Scotland politics

Scottish government considering wild animal circus ban

Lion in captivity Image copyright Thinkstock
Image caption Concerns were raised about the big cats being kept in small cages

The Scottish government will "look carefully" at changing the law to ban circuses from using wild animals, the environment secretary has said.

Richard Lochhead made the announcement at Holyrood after it emerged five big cats are spending the winter in cages in Aberdeenshire.

Two lions and three tigers arrived on a farm in St Combs, near Fraserburgh, last month, according to Mr Lochhead.

MSP Kevin Stewart raised concerns about the big cats' welfare.

The Aberdeen Central MSP drew attention to their "small cages" and asked Mr Lochhead whether ministers would step in and ban circuses from using wild animals.

Mr Stewart said 28 countries had already implemented bans on the use of wild animals in circuses, according to reports.

Mr Lochhead said the government is looking at how to bring in quicker changes and said ministers had carried out a consultation on banning the use of wild animals in travelling circuses on "ethical grounds" earlier this year.

'Ethical' legislation

Mr Lochhead told MSPs that the 2,000 responses were being analysed. He said the government recognised the concerns around the issue and promised it would "look carefully" into the possible options for implementing such a ban.

He added that two male lions, two male tigers and an elderly female tiger had arrived at the site near Fraserburgh in October at the end of the circus season.

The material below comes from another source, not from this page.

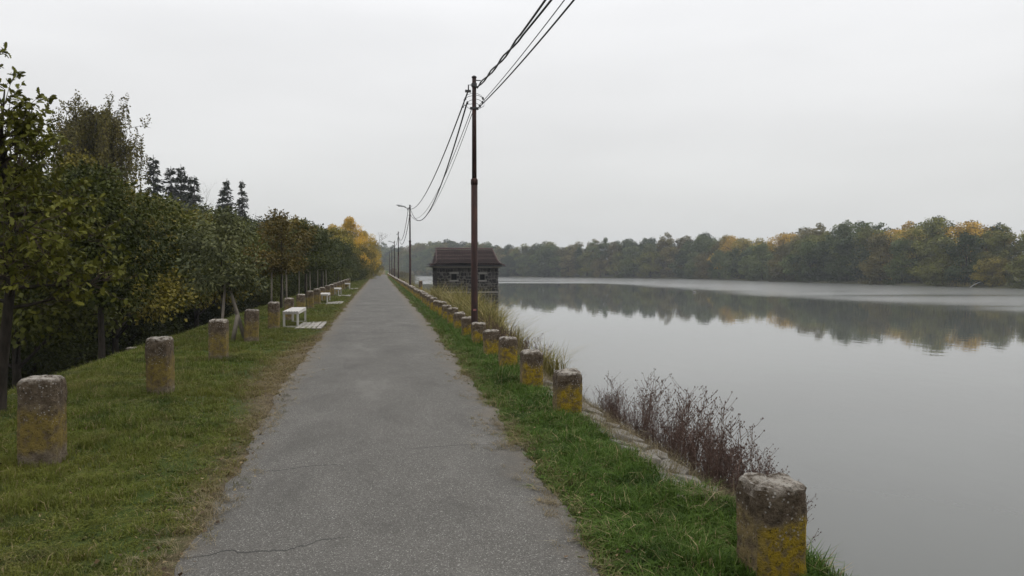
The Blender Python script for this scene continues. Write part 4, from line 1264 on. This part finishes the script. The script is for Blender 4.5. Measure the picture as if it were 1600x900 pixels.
while yy < 13:
    x = 2.12
    for c_ in range(3):
        ly = rs_.uniform(.28, .46); 
        q = link('stone', SMES[rs_.randrange(7)], fc)
        xx = x + .07 + c_ * .19 + rs_.uniform(-.03, .03); y2 = yy + c_ * .17
        q.location = (xx, y2, zg(xx, y2) - .045 + rs_.uniform(-.015, .015))
        q.rotation_euler = (rs_.uniform(-.06, .06), R(11 if c_ < 2 else 32) + rs_.uniform(-.08, .08), rs_.uniform(-.3, .3))
        q.scale = (rs_.uniform(.2, .3), ly * 1.0, .28)
    yy += .34

def blade_clump(seed, n, h, spread, wid, lean=.5, mat=None, name='clump', bend=.45):
    rs = np.random.default_rng(seed)
    V, F = [], []
    for k in range(n):
        a = rs.random() * 6.28; r_ = spread * math.sqrt(rs.random())
        p = np.array([math.cos(a) * r_, math.sin(a) * r_, -.01])
        b = rs.random() * 6.28; d = np.array([math.cos(b), math.sin(b), 0]); sd_ = np.array([-d[1], d[0], 0])
        L = h * (.45 + .75 * rs.random()); ln = lean * rs.random()
        w_ = wid * (.7 + .6 * rs.random())
        p1 = p + d * L * ln * .35 + np.array([0, 0, L * .55]); p2 = p + d * L * (ln + bend * rs.random()) + np.array([0, 0, L * (.95 - .45 * ln)])
        i = len(V)
        V += [p - sd_ * w_, p + sd_ * w_, p1 + sd_ * w_ * .8, p1 - sd_ * w_ * .8, p2]
        F += [(i, i + 1, i + 2, i + 3), (i + 3, i + 2, i + 4)]
    return mesh(name, V, F, mat)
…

Mr Lochhead stated: "Scottish government officials are in close contact with Aberdeenshire Council, who are responsible for ensuring animal welfare and public safety needs are met and the required licence under the Dangerous Wild Animals Act 1976 is in place.

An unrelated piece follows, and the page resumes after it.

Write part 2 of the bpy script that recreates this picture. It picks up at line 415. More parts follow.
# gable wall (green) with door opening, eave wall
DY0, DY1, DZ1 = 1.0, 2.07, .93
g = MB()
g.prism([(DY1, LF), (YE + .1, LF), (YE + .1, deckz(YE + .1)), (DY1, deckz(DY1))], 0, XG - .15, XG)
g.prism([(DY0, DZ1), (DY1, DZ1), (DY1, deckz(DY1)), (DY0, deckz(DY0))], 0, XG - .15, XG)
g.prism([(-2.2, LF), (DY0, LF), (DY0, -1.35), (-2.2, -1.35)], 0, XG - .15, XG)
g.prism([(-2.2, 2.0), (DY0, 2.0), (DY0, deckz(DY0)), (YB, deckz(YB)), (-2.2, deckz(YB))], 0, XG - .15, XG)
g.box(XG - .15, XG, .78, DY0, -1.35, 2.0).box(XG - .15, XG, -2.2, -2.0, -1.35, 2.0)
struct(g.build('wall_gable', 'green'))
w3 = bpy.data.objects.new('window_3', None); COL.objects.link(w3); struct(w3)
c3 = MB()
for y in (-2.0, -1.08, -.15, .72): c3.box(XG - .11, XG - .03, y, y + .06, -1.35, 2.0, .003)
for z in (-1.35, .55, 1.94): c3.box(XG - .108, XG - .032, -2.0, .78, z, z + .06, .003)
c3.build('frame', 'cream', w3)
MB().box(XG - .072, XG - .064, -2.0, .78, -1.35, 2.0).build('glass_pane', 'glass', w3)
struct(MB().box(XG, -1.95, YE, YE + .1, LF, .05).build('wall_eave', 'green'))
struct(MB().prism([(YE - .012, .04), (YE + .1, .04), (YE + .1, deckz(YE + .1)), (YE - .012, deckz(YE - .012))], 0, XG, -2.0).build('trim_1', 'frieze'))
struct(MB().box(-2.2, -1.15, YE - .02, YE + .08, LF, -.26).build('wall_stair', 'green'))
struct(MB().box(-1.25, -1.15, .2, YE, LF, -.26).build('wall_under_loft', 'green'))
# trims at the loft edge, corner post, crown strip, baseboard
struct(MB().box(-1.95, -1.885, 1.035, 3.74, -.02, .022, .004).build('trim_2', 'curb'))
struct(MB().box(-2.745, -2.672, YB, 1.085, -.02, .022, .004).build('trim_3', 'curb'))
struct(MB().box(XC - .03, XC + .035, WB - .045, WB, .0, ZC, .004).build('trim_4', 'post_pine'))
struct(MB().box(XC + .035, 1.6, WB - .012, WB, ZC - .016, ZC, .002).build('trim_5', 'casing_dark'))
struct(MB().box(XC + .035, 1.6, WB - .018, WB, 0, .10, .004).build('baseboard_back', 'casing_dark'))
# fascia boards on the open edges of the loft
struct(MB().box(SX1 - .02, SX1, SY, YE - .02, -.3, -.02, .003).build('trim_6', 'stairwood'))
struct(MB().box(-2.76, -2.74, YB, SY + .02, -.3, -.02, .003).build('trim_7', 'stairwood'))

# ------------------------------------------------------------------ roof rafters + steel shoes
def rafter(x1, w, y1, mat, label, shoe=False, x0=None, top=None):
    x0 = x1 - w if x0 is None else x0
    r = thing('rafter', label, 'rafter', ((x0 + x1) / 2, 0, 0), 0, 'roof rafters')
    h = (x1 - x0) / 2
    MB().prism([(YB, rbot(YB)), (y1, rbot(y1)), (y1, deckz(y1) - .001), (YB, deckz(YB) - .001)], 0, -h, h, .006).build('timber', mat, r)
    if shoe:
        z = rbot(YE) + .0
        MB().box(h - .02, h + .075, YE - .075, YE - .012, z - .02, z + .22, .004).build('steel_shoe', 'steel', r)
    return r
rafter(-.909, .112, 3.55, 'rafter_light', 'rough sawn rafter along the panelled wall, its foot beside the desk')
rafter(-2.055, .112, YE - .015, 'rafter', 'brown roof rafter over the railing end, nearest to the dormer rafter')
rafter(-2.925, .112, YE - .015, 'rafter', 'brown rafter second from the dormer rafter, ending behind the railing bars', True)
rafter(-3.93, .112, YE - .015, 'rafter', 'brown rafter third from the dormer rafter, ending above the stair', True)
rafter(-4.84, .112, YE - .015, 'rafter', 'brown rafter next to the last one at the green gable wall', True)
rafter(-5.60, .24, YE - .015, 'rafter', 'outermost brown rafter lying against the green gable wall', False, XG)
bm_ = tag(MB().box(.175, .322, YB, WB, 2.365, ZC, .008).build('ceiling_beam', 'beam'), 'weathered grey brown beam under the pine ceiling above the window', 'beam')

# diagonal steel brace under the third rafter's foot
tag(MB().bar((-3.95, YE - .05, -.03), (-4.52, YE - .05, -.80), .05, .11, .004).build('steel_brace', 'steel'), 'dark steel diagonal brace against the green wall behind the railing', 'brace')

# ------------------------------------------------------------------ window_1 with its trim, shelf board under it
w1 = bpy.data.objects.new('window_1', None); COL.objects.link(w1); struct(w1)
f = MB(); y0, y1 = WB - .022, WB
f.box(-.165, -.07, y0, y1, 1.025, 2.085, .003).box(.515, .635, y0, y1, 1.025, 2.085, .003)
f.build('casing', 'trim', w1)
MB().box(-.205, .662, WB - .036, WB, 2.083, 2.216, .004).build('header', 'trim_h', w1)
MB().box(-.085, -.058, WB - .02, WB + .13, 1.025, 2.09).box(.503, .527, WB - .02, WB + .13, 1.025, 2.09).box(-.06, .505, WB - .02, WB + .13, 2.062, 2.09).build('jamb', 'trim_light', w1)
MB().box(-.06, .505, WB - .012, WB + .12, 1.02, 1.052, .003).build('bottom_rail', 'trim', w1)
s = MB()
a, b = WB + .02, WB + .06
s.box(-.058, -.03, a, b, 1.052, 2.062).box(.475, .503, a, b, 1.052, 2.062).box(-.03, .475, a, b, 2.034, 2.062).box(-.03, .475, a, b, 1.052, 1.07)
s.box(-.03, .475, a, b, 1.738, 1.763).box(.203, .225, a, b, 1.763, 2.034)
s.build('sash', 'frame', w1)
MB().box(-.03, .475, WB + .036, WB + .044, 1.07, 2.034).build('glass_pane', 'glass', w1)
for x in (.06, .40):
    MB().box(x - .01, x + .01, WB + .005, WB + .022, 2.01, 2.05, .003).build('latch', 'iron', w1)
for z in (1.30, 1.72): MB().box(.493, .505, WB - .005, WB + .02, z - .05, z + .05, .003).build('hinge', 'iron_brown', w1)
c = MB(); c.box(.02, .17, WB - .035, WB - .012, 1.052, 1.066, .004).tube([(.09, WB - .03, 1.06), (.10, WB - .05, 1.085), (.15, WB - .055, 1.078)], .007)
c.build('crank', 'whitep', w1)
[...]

"I also understand the animals are not at this time attached to any particular circus.

"I do want Scotland to be progressive, the fact that we are considering moving legislation forward on the basis of ethical grounds means we have to clarify an exact legal route to do so."

Mr Lochhead said that after he discovered the animals were spending the winter period at St Combs he had urged his officials to provide details on "how we can improve the timescale of bringing forward legislative action".

He also stressed the Scottish government was "paying close attention to events elsewhere in the UK", with similar legislation being proposed south of the border.

He said: "We're paying very close attention to this and we will move as quickly as we can."